A few weeks ago, I told you about a casino whose gaming gurus goofed in ordering and operating a keno system. It was a costly gaffe. They gave big bucks away to a solid citizen who found out the computer was picking the same random numbers every day.

OK, you say. Casinos shouldn't have to know the nitty gritty of computers. They pay experts for that when they buy systems. Just as you and I shouldn't have to know the nuts and bolts of fuel injectors; we pay experts for that when we buy cars.

Not quite. True, civilians shouldn't have to fathom fuel injectors. But the Uniform Commercial Code presumes organizations to be expert in all phases of their businesses. So casinos should comprehend the computers behind their games.

Well, you say, anyone can flub a first foray into cybergames. But the casinos surely have the classics - baccarat, roulette, craps, and blackjack - down to a pure money-making science.


Sorry, this isn't quite right, either. I'll tell you about a mistake a casino made recently in spreading what they wanted to tout as the "best blackjack in town." Until the bosses tallied their losses, realized the game was too good, and pulled the plug.

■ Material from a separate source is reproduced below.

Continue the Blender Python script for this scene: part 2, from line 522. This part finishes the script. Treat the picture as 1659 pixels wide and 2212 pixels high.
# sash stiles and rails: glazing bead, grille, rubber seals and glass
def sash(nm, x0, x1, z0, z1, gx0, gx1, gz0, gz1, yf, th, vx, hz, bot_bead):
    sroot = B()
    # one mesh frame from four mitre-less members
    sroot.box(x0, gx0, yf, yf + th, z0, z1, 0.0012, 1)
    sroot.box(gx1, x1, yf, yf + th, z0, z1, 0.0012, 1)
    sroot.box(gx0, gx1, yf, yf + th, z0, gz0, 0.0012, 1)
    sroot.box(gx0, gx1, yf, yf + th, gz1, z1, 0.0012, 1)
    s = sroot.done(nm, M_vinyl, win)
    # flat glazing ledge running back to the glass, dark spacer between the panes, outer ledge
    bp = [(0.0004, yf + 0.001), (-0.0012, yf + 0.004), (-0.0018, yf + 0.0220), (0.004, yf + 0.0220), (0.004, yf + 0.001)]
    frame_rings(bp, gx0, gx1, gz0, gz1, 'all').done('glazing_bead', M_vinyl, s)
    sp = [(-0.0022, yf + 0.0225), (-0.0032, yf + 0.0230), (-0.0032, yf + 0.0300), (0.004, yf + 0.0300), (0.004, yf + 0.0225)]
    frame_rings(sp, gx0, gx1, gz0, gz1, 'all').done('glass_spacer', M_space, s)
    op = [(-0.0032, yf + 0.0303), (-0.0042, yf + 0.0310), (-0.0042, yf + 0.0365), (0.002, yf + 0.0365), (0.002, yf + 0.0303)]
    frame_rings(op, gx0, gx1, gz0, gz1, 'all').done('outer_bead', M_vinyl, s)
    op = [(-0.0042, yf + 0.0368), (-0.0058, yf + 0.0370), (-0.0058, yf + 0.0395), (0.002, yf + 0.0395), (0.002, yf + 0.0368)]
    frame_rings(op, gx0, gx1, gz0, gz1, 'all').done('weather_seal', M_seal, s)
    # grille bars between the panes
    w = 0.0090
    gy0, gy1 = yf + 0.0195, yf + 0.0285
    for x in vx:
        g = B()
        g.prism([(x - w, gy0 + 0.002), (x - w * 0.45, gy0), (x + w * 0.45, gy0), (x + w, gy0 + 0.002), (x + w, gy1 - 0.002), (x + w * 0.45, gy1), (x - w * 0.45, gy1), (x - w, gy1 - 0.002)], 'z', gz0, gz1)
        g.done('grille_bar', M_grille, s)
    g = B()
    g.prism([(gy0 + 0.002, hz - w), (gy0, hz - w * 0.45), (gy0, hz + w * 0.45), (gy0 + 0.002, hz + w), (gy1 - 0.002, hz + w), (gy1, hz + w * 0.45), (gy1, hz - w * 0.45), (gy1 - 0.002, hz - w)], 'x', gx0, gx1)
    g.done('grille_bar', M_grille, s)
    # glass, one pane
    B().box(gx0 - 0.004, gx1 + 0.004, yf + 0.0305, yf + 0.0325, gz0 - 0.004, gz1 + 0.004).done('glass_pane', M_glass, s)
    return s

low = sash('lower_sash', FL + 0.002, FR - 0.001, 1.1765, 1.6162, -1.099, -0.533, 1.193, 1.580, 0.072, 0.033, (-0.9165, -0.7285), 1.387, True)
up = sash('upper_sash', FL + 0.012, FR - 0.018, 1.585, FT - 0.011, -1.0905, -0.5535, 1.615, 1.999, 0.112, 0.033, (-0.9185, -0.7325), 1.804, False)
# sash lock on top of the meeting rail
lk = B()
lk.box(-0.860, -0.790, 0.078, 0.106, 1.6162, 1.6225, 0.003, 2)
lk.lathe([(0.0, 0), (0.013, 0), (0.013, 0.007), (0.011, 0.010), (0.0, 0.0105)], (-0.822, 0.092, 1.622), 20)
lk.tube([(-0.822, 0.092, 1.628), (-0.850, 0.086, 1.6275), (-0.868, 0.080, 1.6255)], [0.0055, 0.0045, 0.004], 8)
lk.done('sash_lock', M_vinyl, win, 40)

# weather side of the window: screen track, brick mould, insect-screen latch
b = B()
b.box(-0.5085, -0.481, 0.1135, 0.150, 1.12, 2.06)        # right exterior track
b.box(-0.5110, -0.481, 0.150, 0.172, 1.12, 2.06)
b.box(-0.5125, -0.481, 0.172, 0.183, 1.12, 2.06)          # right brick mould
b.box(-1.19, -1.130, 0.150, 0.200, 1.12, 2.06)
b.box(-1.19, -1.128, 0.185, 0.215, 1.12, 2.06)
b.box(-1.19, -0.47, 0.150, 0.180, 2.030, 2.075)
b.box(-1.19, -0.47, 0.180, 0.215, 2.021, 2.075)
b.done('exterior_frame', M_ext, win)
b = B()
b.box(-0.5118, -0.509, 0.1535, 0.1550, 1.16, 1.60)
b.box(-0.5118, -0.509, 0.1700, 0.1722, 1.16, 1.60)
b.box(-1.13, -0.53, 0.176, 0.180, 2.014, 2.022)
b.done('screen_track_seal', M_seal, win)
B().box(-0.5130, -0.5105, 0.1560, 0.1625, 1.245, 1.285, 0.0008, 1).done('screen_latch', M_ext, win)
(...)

The single-deck blackjack was played with the casino's otherwise regular rules. Bettors got cards face-up; the dealer took one up and one down. Players could split but not resplit pairs, and could double down on any two cards including hands formed by splitting pairs. Blackjack paid 3-to-2. Insurance paid 2-to-1.

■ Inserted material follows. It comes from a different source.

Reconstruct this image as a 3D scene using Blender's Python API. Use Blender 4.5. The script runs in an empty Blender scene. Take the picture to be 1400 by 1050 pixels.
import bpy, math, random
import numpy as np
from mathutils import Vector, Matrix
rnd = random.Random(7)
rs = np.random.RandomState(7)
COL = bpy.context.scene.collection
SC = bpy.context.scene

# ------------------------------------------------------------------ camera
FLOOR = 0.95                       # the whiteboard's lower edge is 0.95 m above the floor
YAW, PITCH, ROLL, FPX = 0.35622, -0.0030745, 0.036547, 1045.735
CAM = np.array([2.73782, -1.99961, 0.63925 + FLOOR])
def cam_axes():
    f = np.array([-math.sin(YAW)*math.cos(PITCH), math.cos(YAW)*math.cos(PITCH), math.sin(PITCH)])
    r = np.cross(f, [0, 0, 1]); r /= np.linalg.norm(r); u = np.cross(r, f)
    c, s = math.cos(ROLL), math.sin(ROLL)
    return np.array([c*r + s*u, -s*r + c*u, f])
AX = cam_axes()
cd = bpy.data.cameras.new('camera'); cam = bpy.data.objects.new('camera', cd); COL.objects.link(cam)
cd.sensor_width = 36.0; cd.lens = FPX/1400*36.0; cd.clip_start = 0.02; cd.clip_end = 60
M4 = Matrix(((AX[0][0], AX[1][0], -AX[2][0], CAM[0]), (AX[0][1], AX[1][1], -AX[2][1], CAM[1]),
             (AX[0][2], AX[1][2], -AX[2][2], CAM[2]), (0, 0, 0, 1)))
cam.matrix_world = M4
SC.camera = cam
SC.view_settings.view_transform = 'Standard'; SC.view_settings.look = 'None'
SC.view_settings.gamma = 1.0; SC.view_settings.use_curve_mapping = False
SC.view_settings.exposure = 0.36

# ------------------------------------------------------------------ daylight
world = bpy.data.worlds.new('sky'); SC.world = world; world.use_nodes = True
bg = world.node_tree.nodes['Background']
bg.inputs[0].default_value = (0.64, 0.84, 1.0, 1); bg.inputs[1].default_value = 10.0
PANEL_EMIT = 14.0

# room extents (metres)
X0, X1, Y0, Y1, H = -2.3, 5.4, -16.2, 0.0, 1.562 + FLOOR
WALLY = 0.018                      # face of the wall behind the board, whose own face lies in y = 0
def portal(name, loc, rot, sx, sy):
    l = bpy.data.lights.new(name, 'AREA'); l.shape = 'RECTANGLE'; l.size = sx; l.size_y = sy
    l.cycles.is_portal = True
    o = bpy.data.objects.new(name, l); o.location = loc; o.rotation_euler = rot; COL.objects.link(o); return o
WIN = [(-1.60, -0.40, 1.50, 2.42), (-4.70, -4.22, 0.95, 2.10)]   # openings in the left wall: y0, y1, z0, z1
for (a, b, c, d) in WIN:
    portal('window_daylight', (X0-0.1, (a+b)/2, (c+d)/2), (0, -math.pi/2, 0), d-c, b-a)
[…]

Being paranoid about card counters and shuffle trackers, though, management took steps to keep players from detecting favorable conditions and betting high when they got an edge. Only one round was dealt between shuffles, and bets were kept at $5 to $100.

What was wrong? Two things, actually.

Primarily, single-deck blackjack normally disallows doubling after splits; it sometimes bans doubling on any "soft" hands. By offering both options in single deck games, this casino gave straight "basic strategy" players an automatic 0.11 percent edge.

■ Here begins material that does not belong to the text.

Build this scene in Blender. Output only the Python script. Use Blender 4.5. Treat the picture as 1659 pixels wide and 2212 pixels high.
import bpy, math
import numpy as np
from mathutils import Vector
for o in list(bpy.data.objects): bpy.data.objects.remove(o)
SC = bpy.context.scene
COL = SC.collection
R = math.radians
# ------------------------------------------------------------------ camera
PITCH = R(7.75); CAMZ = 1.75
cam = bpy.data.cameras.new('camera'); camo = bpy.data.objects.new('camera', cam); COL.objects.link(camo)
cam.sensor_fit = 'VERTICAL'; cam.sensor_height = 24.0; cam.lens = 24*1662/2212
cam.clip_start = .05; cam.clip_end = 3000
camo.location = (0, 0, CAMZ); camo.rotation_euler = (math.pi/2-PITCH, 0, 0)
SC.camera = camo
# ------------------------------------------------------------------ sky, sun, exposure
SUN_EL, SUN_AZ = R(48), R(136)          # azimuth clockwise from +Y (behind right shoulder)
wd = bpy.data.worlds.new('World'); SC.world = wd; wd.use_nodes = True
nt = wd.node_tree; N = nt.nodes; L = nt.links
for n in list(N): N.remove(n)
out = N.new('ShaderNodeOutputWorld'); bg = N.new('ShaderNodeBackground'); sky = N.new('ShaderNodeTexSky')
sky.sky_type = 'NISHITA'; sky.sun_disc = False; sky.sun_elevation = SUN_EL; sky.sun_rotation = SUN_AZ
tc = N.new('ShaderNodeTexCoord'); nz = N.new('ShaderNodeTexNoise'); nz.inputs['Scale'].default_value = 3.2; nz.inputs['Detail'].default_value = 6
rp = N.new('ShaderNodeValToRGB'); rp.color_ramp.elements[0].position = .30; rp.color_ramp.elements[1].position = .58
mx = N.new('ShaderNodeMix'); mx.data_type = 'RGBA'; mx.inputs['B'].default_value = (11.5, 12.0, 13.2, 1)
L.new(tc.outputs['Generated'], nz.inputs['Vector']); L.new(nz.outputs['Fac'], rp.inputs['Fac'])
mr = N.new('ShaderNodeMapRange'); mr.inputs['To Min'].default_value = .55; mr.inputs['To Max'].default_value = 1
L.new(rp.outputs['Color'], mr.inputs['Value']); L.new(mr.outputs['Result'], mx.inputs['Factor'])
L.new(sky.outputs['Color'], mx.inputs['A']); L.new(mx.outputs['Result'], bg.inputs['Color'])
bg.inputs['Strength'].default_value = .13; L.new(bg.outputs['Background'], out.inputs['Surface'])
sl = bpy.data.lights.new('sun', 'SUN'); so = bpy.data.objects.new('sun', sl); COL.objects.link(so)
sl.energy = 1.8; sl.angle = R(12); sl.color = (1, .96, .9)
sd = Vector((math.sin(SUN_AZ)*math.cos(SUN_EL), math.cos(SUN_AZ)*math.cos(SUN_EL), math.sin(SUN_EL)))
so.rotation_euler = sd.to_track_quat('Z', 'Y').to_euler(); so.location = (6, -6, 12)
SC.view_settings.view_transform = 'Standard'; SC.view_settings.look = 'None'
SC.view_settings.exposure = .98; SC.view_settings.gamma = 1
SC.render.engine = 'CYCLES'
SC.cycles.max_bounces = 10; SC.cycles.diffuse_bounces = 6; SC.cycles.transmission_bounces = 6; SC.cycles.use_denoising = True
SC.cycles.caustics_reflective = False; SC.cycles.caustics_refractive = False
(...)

Secondly, the casino didn't fully grasp how certain players use information about changes they detect in the probabilities of cards to be drawn. Shuffling between rounds obviated exploiting this knowledge to vary bet sizes. But most single-deck blackjack is dealt with player cards face-down. Exposed hands let bettors see a third or more of the cards removed from the deck, and optimize their decisions based on the proportions of what remained.

Insurance shows plainly how this could add to players' edge. Insurance is usually a sucker bet. But if 14 player cards, a dealer up-card, and a burn card are exposed and none is a 10, insurance favors the bettor by over 33 percent. Even if three of the 16 face-up cards are 10s, the player has over 8 percent edge.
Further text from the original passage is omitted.